Question

How do you solve \[{{\left( 5x+5 \right)}^{2}}=100\]?

Answer 1

Hint: This question is from the topic of algebra. In this question, we are going to find out the value of x. In solving this question, we will first square the term \[\left( 5x+5 \right)\] using the formula \[{{\left( a+b \right)}^{2}}={{a}^{2}}+2ab+{{b}^{2}}\]. After that, we will solve the further question and get our answer. After that, we will see an alternate method to solve this question.

Complete step by step answer:
Let us solve this question.
In this question, we have asked to solve the equation \[{{\left( 5x+5 \right)}^{2}}=100\]. Or, we can say that we have to find the value of x from the given equation.
So, using the formula: \[{{\left( a+b \right)}^{2}}={{a}^{2}}+2ab+{{b}^{2}}\], we can write the square of the term \[\left( 5x+5 \right)\] as
\[{{\left( 5x+5 \right)}^{2}}={{\left( 5x \right)}^{2}}+2\times 5x\times 5+{{\left( 5 \right)}^{2}}\]
The above equation can also be written as
\[\Rightarrow {{\left( 5x+5 \right)}^{2}}=25{{x}^{2}}+50x+25\]
Using the above equation, we can write the equation \[{{\left( 5x+5 \right)}^{2}}=100\] as
\[\Rightarrow 25{{x}^{2}}+50x+25=100\]
The above equation can also be written as
\[\Rightarrow 25{{x}^{2}}+50x+25-100=0\]
 \[\Rightarrow 25{{x}^{2}}+50x-75=0\]
The above equation can also be written as’
\[\Rightarrow 25\times {{x}^{2}}+25\times 2x-25\times 3=0\]
Taking 25 as common, we will get
\[\Rightarrow 25\left( {{x}^{2}}+2x-3 \right)=0\]
Now, dividing 25 to the both side of equation, we will get
\[\Rightarrow {{x}^{2}}+2x-3=0\]
The above equation can also be written as
\[\Rightarrow {{x}^{2}}+3x-x-3=0\]
Taking common as ‘x’ in the first two terms and taking common as ‘negative (-)’ in the other two terms, we will get
\[\Rightarrow x\left( x+3 \right)-\left( x+3 \right)=0\]
The above can also be written as
\[\Rightarrow \left( x+3 \right)\left( x-1 \right)=0\]
From the above, we can say that the \[x+3=0\] and \[x-1=0\]. Or, we can say that \[x=-3\] and \[x=1\].
So, now we have the equation \[{{\left( 5x+5 \right)}^{2}}=100\] and got the value of x as -3 and 1.

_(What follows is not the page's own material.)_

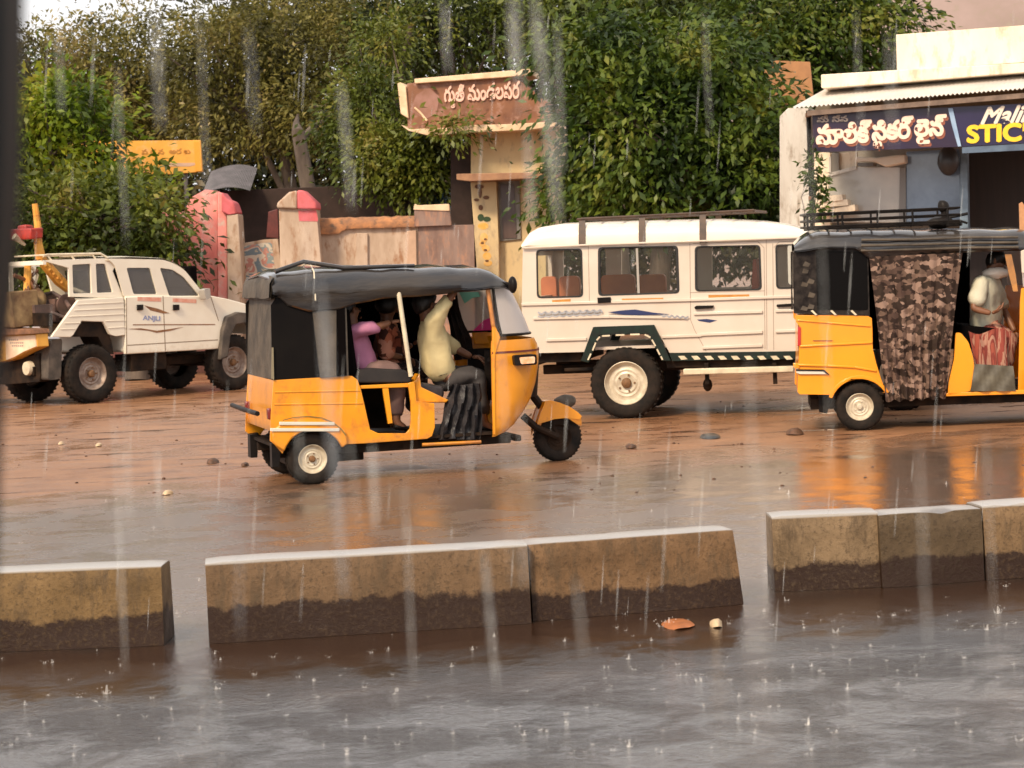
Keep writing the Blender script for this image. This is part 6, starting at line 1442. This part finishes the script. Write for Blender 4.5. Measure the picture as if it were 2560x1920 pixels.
# load bed with its canopy frame
bed = PK.P([(328, 1002), (500, 765), (790, 748), (800, 990), (742, 998), (700, 985), (660, 905), (522, 900), (470, 988), (450, 1004)])
o = MB(); o.poly(bed, .0, .05); o.poly(bed, WP-.05, WP); zfl = PK(500, 880)[1]; o.box((bed[1][0], .05, zfl), (bed[2][0], WP-.05, zfl+.03)); bd_ = o.build('load_bed', WHITE2, pk, bevel=.008)
o = MB()
for pts in ([(492, 795), (792, 780)], [(470, 832), (794, 818)], [(440, 872), (796, 856)], [(410, 915), (515, 912)], [(385, 952), (480, 950)], [(672, 900), (798, 896)], [(690, 945), (798, 938)]): strip(PK, pts, .014, 0, o, .007)
o.build('pressed_ribs', WHITE2, bd_, bevel=.004)
fr_ = [(285, 512), (700, 500), (750, 540), (828, 742), (560, 752), (455, 722), (450, 560)]
frp = PK.P([(282, 512), (705, 498), (750, 530), (832, 748), (770, 752), (460, 745), (455, 560)])
h3 = [fillet(PK.P([(478, 540), (594, 534), (602, 722), (484, 724)]), .02), fillet(PK.P([(628, 534), (688, 534), (738, 716), (636, 720)]), .02)]
o = MB(); o.poly(frp, .06, .10, h3); o.poly(frp, WP-.10, WP-.06, h3)
a = PK(290, 512); b = PK(700, 500); o.box((a[0], .06, a[1]-.06), (a[0]+.05, WP-.06, a[1])); o.build('canopy_frame', WHITE2, pk, bevel=.008)
o = MB(); o.poly([PK(745, 560), PK(820, 740), PK(800, 742), PK(735, 580)], .05, .058); o.build('cab_gap', DARK, up_)
o = MB(); 
for l in h3: o.poly(l, .09, .095)
o.build('canopy_glass', PG, pk)
o = MB()
for y in (.10, WP*.55):
    p = PK.P([(275, 485), (300, 478), (640, 470), (700, 505)], y); o.tube([(q[0], y, q[1]) for q in p], .018, 6)
for px in (300, 450, 590): a = PK(px, 478, .1); b = PK(px+25, 512, .1); o.tube([(a[0], .10, a[1]), (b[0], .09, b[1])], .014, 6); o.tube([(a[0], .10, a[1]), (a[0], WP*.55, a[1])], .012, 6)
o.build('roof_rack', CREAM, pk)
# doors, handles, marks
o = MB()
for pts in ([(1040, 740), (1055, 1090)], [(1345, 745), (1395, 900)], [(806, 752), (808, 1110)], [(812, 1055), (1392, 1020)]): strip(PK, pts, .012, 0, o, .002)
o.build('door_seams', mat('seam_brown', (.22, .15, .09), rough=.8), pb)
for x in (890, 1120):
    o = MB(); o.poly(PK.P([(x-18, 796), (x+18, 795), (x+18, 830), (x-18, 832)]), -.03, 0); o.build('door_handle', BLACK, pk, bevel=.004)
o = MB(); strip(PK, [(878, 758), (1028, 764)], .055, 0, o, .003); strip(PK, [(1102, 766), (1252, 774)], .055, 0, o, .003); o.build('red_stripes', mat('stripe_red', (.62, .22, .14), (.7, .4, .3), sc=10, rough=.5), pb)
o = MB(); o.poly(PK.P([(920, 800), (1010, 822), (1082, 850), (1040, 852), (960, 832)]), -.003, 0); o.poly(PK.P([(815, 950), (900, 946), (1000, 962), (1090, 950), (1170, 938), (1090, 962), (1000, 976), (950, 962)]), -.003, 0); strip(PK, [(848, 924), (1372, 922)], .014, 0, o, .003); o.build('brown_swoosh', mat('swoosh_brown', (.14, .05, .02), (.3, .14, .05), sc=9, rough=.5), pb)
T = "ANJLI"; o = MB()
def mp2(tl, tr, bl, br, w_):
    TL, TR, BL, BR = (Vector(PK(*q)) for q in (tl, tr, bl, br))
    return lambda p: tuple(BL.lerp(BR, p[0]/w_).lerp(TL.lerp(TR, p[0]/w_), p[1]/.7))
letters(o, T, mp2((912, 865), (1020, 869), (912, 893), (1020, 897), width(T)), bold=.03, y=-.003, depth=.003); o.build('lettering', mat('letter_blue', (.24, .27, .42), rough=.5), pb, smooth=None)
# flares and wheels
MUDD = mat('mud_grey_trim', (.11, .085, .065), (.05, .04, .032), sc=7, rough=.8)
o = MB(); o.poly(PK.P([(1388, 1150), (1405, 960), (1430, 872), (1500, 842), (1570, 850), (1625, 905), (1650, 1000), (1600, 990), (1560, 912), (1490, 925), (1455, 1000), (1440, 1130)]), -.07, .02); o.build('wheel_flare', MUDD, pk, bevel=.02)
o = MB(); o.poly(PK.P([(1560, 935), (1615, 985), (1612, 1000), (1565, 960)]), -.075, -.05); o.build('fog_lamp', CREAM, pk)
wheel(pk, (cr_[0], .12, rp), rp, .25, .225, RIMG, RUST, -1); wheel(pk, (cr_[0], WP-.12, rp), rp, .25, .225, RIMG, RUST, 1)
wheel(pk, (cfp[0], .12, rp), rp, .25, .225, RIMG, RUST, -1); wheel(pk, (cfp[0], WP-.12, rp), rp, .25, .225, RIMG, RUST, 1)
o = MB(); a = PK(500, 1100); b = PK(1550, 1100); zc_ = .42; o.box((a[0]-.5, .35, zc_), (b[0]+.3, .47, zc_+.12)); o.box((a[0]-.5, WP-.47, zc_), (b[0]+.3, WP-.35, zc_+.12)); o.box((cr_[0]-.05, .1, rp-.05), (cr_[0]+.05, WP-.1, rp+.05)); o.box((cfp[0]-.05, .1, rp-.05), (cfp[0]+.05, WP-.1, rp+.05)); o.box((cr_[0]+.7, .1, .38), (cr_[0]+1.3, .5, .62)); o.build('chassis', CHASS, pk, bevel=.01)
o = MB(); o.poly(PK.P([(470, 1000), (520, 905), (660, 905), (720, 1010), (740, 1110), (700, 1115), (640, 1000), (540, 1000)]), .05, .5); o.build('wheel_house', CHASS, pk)
o = MB(); a, b = PK(375, 1030), PK(430, 1290); o.poly(fillet(PK.P([(330, 1150), (345, 1020), (420, 1010), (410, 1270), (330, 1280)]), .05), .08, .45); o.build('side_tank', MUDD, pk, bevel=.03)
o = MB(); a = PK(1320, 690, -.12); o.poly(fillet(PK.P([(1285, 700), (1325, 690), (1330, 750), (1300, 765)], -.1), .02), -.16, -.02); o.build('mirror', mat('mirror_grey', (.35, .32, .28), rough=.4), pk, bevel=.01)
# crane
OY = mat('crane_orange', (.62, .24, .03), (.70, .36, .06), sc=6, rough=.6, c3=(.16, .05, .02), sc3=9)
d8 = lambda pts: [((x*.3133)/.3917, (500+y*.3133-450)/.3917) for x, y in pts]
def Q(x, y, off): (u, v), = d8([(x, y)]); p = PK(u, v, off); return Vector((p[0], off, p[1]))
M_ = WP*.45
o = MB(); o.tube([Q(222, 505, M_), Q(218, 700, M_), Q(220, 830, M_), Q(225, 960, M_)], [.05, .055, .06, .07], 8)
o.tube([Q(200, 640, M_), Q(245, 700, M_), Q(195, 760, M_), Q(250, 820, M_), Q(200, 880, M_)], .035, 6); cm = o.build('crane_mast', OY, pk)
o = MB(); o.tube([Q(278, 30, M_), Q(300, 200, M_), Q(305, 350, M_), Q(325, 470, M_)], [.04, .05, .06, .075], 8); o.tube([Q(325, 470, M_), Q(400, 560, M_), Q(470, 640, M_), Q(545, 705, M_)], [.075, .08, .085, .07], 8)
for k in range(6): o.tube([Q(330+32*k, 485+34*k, M_-.09), Q(350+32*k, 480+34*k, M_+.09)], .02, 5)
o.build('crane_boom', OY, cm)
o = MB(); o.tube([Q(255, 540, M_), Q(300, 600, M_), Q(262, 740, M_)], .02, 6); o.tube([Q(560, 700, M_), Q(640, 730, .4), Q(700, 760, .1)], .03, 6); o.build('crane_stay', CREAM, cm)
o = MB(); a = Q(205, 262, M_); o.box(tuple(a-Vector((.10, .28, .09))), tuple(a+Vector((.10, .28, .06)))); o.box(tuple(a-Vector((.07, .10, .02))), tuple(a+Vector((.07, .10, .11)))); o.jitter(.02, 6, 2); o.build('beacon', mat('beacon_red', (.42, .03, .015), (.2, .015, .01), sc=9, rough=.4), cm, bevel=.02, smooth=40)
o = MB()
for k in range(7): o.tube([Q(120+28*k, 960-6*k, M_+.1*(k % 3)), Q(150+30*k, 840-16*k, M_-.1*(k % 2)), Q(215, 700-20*k, M_)], .022, 5)
o.tube([Q(110, 600, M_), Q(215, 640, M_), Q(300, 560, M_)], .03, 6); o.build('crane_brace', mat('brace_rust', (.22, .08, .025), (.06, .03, .02), sc=9, rough=.7), cm)
o = MB(); o.tube([Q(110, 290, M_), Q(200, 358, M_)], [.05, .02], 6); o.build('beacon_arm', CREAM, cm)
o = MB(); o.box(tuple(Q(120, 860, M_)-Vector((.25, .3, .25))), tuple(Q(120, 860, M_)+Vector((.2, .3, .22)))); o.ball(tuple(Q(275, 790, M_)), .16, 10, 8); o.jitter(.04, 4, 2); o.build('winch', mat('winch_cream', (.30, .20, .09), (.12, .06, .025), sc=5, rough=.7), cm, bevel=.02)
o = MB()
for (x_, y_, y2_, s_, h_) in ((320, 905, .5, .16, .12), (400, 930, .9, .2, .10), (470, 880, .6, .12, .16), (380, 820, 1.0, .10, .14)):
    c_ = Q(x_, y_, y2_); o.box(tuple(c_-Vector((s_, s_*.8, h_))), tuple(c_+Vector((s_, s_*.8, h_))))
c_ = Q(440, 845, .75); o.lathe([(.001, -.3), (.16, -.3), (.16, -.27), (.09, -.26), (.09, .26), (.16, .27), (.16, .3), (.001, .3)], tuple(c_), 18, 'y')
o.tube([Q(330, 760, .8), Q(420, 740, .8), Q(520, 800, .5), Q(560, 860, .2)], .03, 7); o.tube([Q(340, 960, .4), Q(420, 900, .3), Q(520, 940, .2)], .025, 7)
o.build('bed_clutter', mat('clutter_dark', (.045, .032, .028), (.16, .09, .07), sc=3, rough=.7), pk)
tail = empty  # rear beam across the tail
xr_ = bed[0][0]
RFm = Fr(PK.o+PK.d*xr_, math.degrees(PK.h)+90).zoom(0, 450, .3917)
def rear(name, pts, y0, y1, m, parent, bevel=.008, **k):
    o = MB(); o.poly(RFm.P(d8(pts), 0), y0, y1); q = o.build(name, m, parent, bevel=bevel); q.location = (xr_, 0, 0); q.rotation_euler = (0, 0, math.pi/2); return q
bm_ = rear('rear_beam', [(-300, 1300), (-300, 1110), (80, 1068), (392, 1062), (402, 1165), (300, 1210), (200, 1265), (80, 1292)], .02, .2, mat('beam_yellow', (.70, .36, .05), (.6, .28, .04), sc=5, rough=.5), pk)
rear('beam_plate', [(155, 1270), (150, 1085), (385, 1070), (398, 1160), (300, 1200), (220, 1245)], .2, .215, mat('plate_cream', (.80, .62, .44), (.7, .45, .3), sc=6, rough=.5), bm_, 0).location = (0, 0, 0)
for q in bm_.children: q.rotation_euler = (0, 0, 0)
o = MB()
for (x_, y_, l_) in ((180, 1105, 95), (190, 1128, 120), (205, 1152, 110)): 
    for k in range(int(l_/16)): o.poly(RFm.P(d8([(x_+16*k, y_), (x_+16*k+10, y_-2), (x_+16*k+9, y_+10), (x_+16*k+2, y_+11)]), 0), .216, .219)
o.build('faded_writing', mat('writing_grey', (.25, .2, .2), rough=.7), bm_)
q = rear('tail_deck', [(-300, 1085), (-300, 1030), (90, 1010), (390, 1025), (400, 1060), (80, 1075)], .0, .3, mat('deck_rust', (.25, .11, .05), (.08, .04, .025), sc=7, rough=.8), pk)
q = rear('tail_guard', [(-300, 1480), (-300, 1300), (90, 1300), (330, 1220), (345, 1400), (340, 1450), (100, 1470)], -.1, .05, CHASS, pk)
lo = MB(); a = RFm(*d8([(272, 1340)])[0]); lo.lathe([(.001, .14), (.09, .13), (.10, .09), (.10, .02), (.001, .02)], (a[0], 0, a[1]), 16, 'y'); q = lo.build('tail_lamp', CREAM, pk); q.location = (xr_, 0, 0); q.rotation_euler = (0, 0, math.pi/2)
rear('tail_gate', [(-300, 1010), (-300, 900), (390, 900), (400, 1010)], -.05, .0, CHASS, pk)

Note: We should have a better knowledge in the topic of algebra. We should remember the following formula:
\[{{\left( a+b \right)}^{2}}={{a}^{2}}+2ab+{{b}^{2}}\]
We can solve this question by an alternate method.
For that method, we should use a formula. The formula is: \[{{a}^{2}}-{{b}^{2}}=\left( a+b \right)\left( a-b \right)\]
So, the equation \[{{\left( 5x+5 \right)}^{2}}=100\] can also be written as
\[{{\left( 5x+5 \right)}^{2}}-100=0\]
The above can also be written as
\[\Rightarrow {{\left( 5x+5 \right)}^{2}}-{{\left( 10 \right)}^{2}}=0\]
Using the formula: \[{{a}^{2}}-{{b}^{2}}=\left( a+b \right)\left( a-b \right)\], we can write the above equation as
\[\Rightarrow \left( 5x+5+10 \right)\left( 5x+5-10 \right)=0\]
The above can also be written as
\[\Rightarrow \left( 5x+15 \right)\left( 5x-5 \right)=0\]
The above can also be written as
\[\Rightarrow \left[ 5\left( x+3 \right) \right]\left[ 5\left( x-1 \right) \right]=0\]
The above equation can also be written as
\[\Rightarrow \left( x+3 \right)\left( x-1 \right)=0\]
From the above, we will equate both the factors with zero and find the value of x as -3 and 1.
As we got the same answer from this method, so we can use this method too to solve this type of question.